India records premium rise in October as middle-class demand supports sales
Non-life insurers collected $18.15b in premiums during the first half of FY 2026.
India’s non-life insurance sector saw almost no growth in October 2025, with premiums rising just 0.1% year-on-year.
This was the lowest monthly increase in FY 2026. Premium collections for the month reached $3.26b (₹296.18b), compared with a 27.5% surge in October 2024 and 13.2% growth in September 2025.
The flat performance was mainly due to weaker crop insurance premiums, which offset gains in retail health.
According to CareEdge Ratings, non-life insurers collected $18.15b (₹1,650.00b) in premiums during the first half of FY 2026.
Director Priyesh Ruparelia said the sector continues to benefit from regulatory support, greater digital adoption and rising demand from India’s growing middle class.
He added that initiatives such as the Bima Trinity, improving retail health performance amongst standalone health insurers, and stronger vehicle sales following GST cuts will influence premium growth in the coming months.
Ruparelia noted that lower GST rates are expected to improve affordability, support policy sales and strengthen compliance, though overall growth will still depend on competition, regulatory changes and global economic conditions.

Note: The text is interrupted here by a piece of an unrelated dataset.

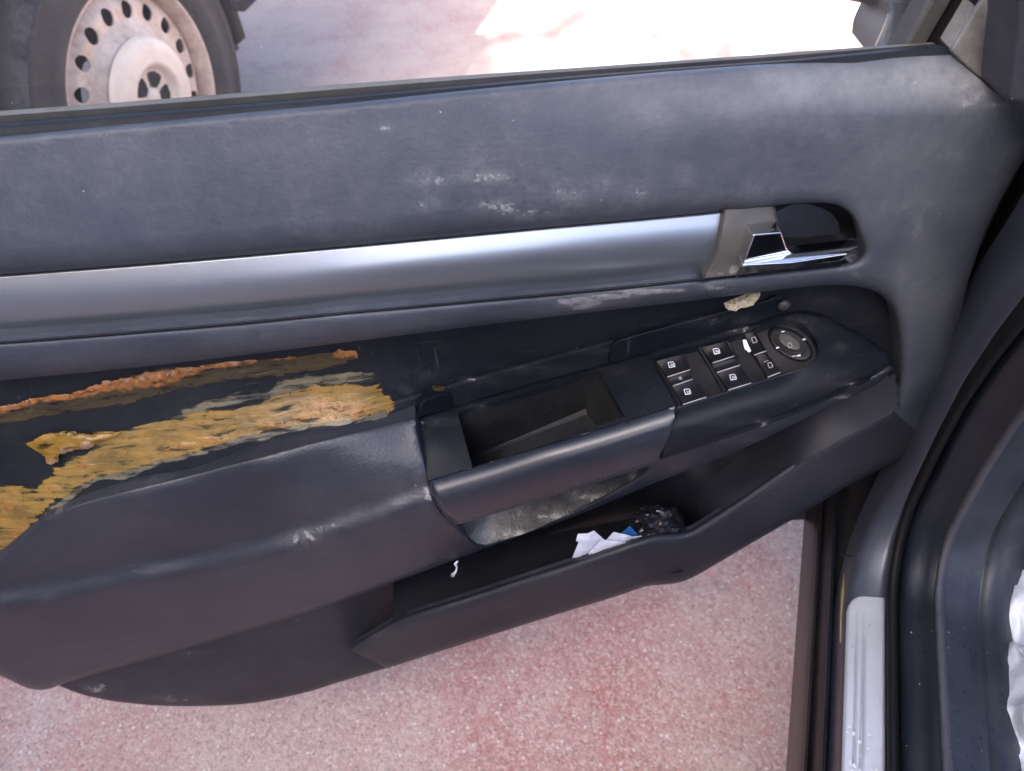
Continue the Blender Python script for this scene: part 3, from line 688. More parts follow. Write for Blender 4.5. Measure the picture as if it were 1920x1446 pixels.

Associate Director Saurabh Bhalerao said the October slowdown was driven by weakness in crop insurance, despite steady renewals in fire and engineering lines and continued strong momentum from standalone health insurers.
However, he cautioned that reduced distributor commissions (introduced to offset the loss of input tax credits) may pressure distribution channels and could affect premium growth ahead.